### WHAT IS ASKED
Output each line exactly as it appears, skipping any embedded picture.
* * *
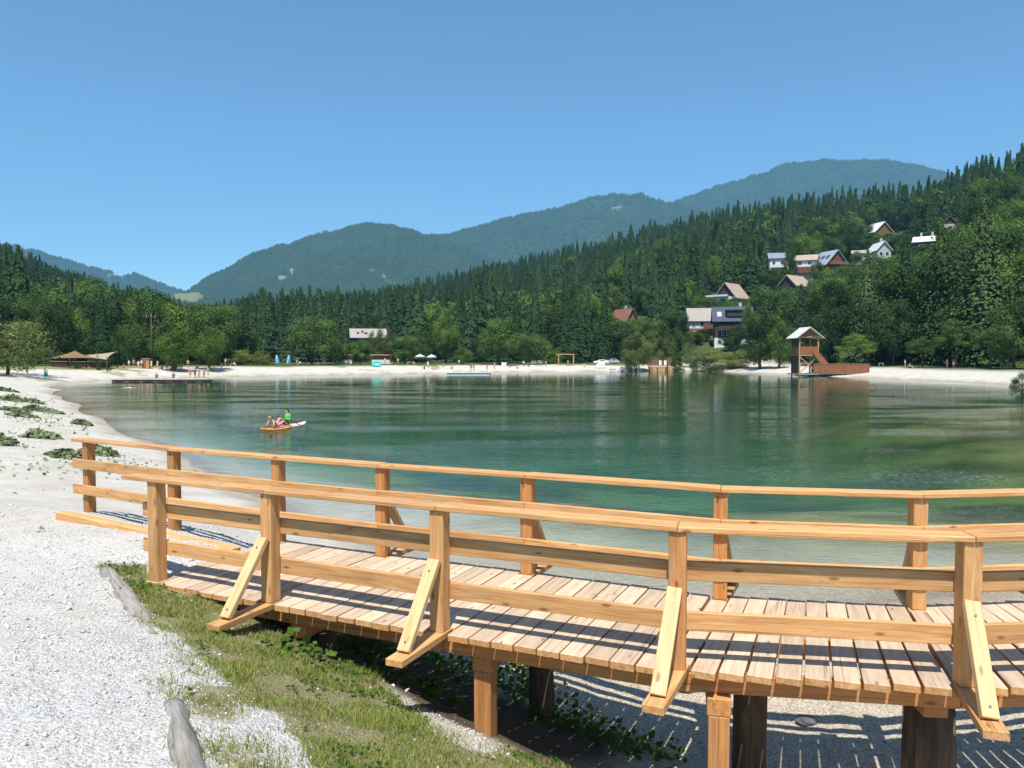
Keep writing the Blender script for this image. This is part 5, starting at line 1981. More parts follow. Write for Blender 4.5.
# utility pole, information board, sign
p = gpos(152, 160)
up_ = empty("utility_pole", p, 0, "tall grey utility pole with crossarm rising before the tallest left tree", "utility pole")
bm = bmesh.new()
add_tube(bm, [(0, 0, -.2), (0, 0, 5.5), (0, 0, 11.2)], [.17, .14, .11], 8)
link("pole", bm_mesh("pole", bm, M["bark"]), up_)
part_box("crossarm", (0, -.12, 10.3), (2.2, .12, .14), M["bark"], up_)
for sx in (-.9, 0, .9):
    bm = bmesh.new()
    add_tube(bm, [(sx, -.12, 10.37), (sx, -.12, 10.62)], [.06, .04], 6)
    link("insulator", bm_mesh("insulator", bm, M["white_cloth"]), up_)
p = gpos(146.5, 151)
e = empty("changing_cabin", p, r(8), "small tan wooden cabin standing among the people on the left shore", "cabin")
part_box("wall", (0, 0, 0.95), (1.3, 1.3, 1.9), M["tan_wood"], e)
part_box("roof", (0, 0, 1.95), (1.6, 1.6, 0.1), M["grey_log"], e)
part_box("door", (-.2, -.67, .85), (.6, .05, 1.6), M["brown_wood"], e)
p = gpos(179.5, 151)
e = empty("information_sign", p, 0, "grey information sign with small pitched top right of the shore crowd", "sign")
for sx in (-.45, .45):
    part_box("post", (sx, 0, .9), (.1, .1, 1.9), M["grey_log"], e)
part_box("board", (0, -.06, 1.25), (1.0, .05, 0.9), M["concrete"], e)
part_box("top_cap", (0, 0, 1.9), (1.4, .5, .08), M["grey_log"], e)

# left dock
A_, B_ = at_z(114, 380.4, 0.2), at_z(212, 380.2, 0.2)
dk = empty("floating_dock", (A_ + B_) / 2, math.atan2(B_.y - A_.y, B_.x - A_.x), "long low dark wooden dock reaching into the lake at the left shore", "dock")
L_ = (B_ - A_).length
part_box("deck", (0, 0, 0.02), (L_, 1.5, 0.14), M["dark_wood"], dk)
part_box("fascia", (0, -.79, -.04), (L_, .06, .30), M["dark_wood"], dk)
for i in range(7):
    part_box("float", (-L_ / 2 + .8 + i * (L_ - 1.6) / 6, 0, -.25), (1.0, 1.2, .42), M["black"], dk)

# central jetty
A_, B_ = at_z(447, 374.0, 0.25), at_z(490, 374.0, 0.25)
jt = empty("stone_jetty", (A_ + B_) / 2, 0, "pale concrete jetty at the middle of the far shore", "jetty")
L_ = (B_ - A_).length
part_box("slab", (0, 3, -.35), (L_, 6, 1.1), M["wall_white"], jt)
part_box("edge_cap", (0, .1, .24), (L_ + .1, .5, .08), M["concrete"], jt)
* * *
### ANSWER IN FULL
Keep writing the Blender script for this image. This is part 5, starting at line 1981. More parts follow. Write for Blender 4.5.
# utility pole, information board, sign
p = gpos(152, 160)
up_ = empty("utility_pole", p, 0, "tall grey utility pole with crossarm rising before the tallest left tree", "utility pole")
bm = bmesh.new()
add_tube(bm, [(0, 0, -.2), (0, 0, 5.5), (0, 0, 11.2)], [.17, .14, .11], 8)
link("pole", bm_mesh("pole", bm, M["bark"]), up_)
part_box("crossarm", (0, -.12, 10.3), (2.2, .12, .14), M["bark"], up_)
for sx in (-.9, 0, .9):
    bm = bmesh.new()
    add_tube(bm, [(sx, -.12, 10.37), (sx, -.12, 10.62)], [.06, .04], 6)
    link("insulator", bm_mesh("insulator", bm, M["white_cloth"]), up_)
p = gpos(146.5, 151)
e = empty("changing_cabin", p, r(8), "small tan wooden cabin standing among the people on the left shore", "cabin")
part_box("wall", (0, 0, 0.95), (1.3, 1.3, 1.9), M["tan_wood"], e)
part_box("roof", (0, 0, 1.95), (1.6, 1.6, 0.1), M["grey_log"], e)
part_box("door", (-.2, -.67, .85), (.6, .05, 1.6), M["brown_wood"], e)
p = gpos(179.5, 151)
e = empty("information_sign", p, 0, "grey information sign with small pitched top right of the shore crowd", "sign")
for sx in (-.45, .45):
    part_box("post", (sx, 0, .9), (.1, .1, 1.9), M["grey_log"], e)
part_box("board", (0, -.06, 1.25), (1.0, .05, 0.9), M["concrete"], e)
part_box("top_cap", (0, 0, 1.9), (1.4, .5, .08), M["grey_log"], e)

# left dock
A_, B_ = at_z(114, 380.4, 0.2), at_z(212, 380.2, 0.2)
dk = empty("floating_dock", (A_ + B_) / 2, math.atan2(B_.y - A_.y, B_.x - A_.x), "long low dark wooden dock reaching into the lake at the left shore", "dock")
L_ = (B_ - A_).length
part_box("deck", (0, 0, 0.02), (L_, 1.5, 0.14), M["dark_wood"], dk)
part_box("fascia", (0, -.79, -.04), (L_, .06, .30), M["dark_wood"], dk)
for i in range(7):
    part_box("float", (-L_ / 2 + .8 + i * (L_ - 1.6) / 6, 0, -.25), (1.0, 1.2, .42), M["black"], dk)

# central jetty
A_, B_ = at_z(447, 374.0, 0.25), at_z(490, 374.0, 0.25)
jt = empty("stone_jetty", (A_ + B_) / 2, 0, "pale concrete jetty at the middle of the far shore", "jetty")
L_ = (B_ - A_).length
part_box("slab", (0, 3, -.35), (L_, 6, 1.1), M["wall_white"], jt)
part_box("edge_cap", (0, .1, .24), (L_ + .1, .5, .08), M["concrete"], jt)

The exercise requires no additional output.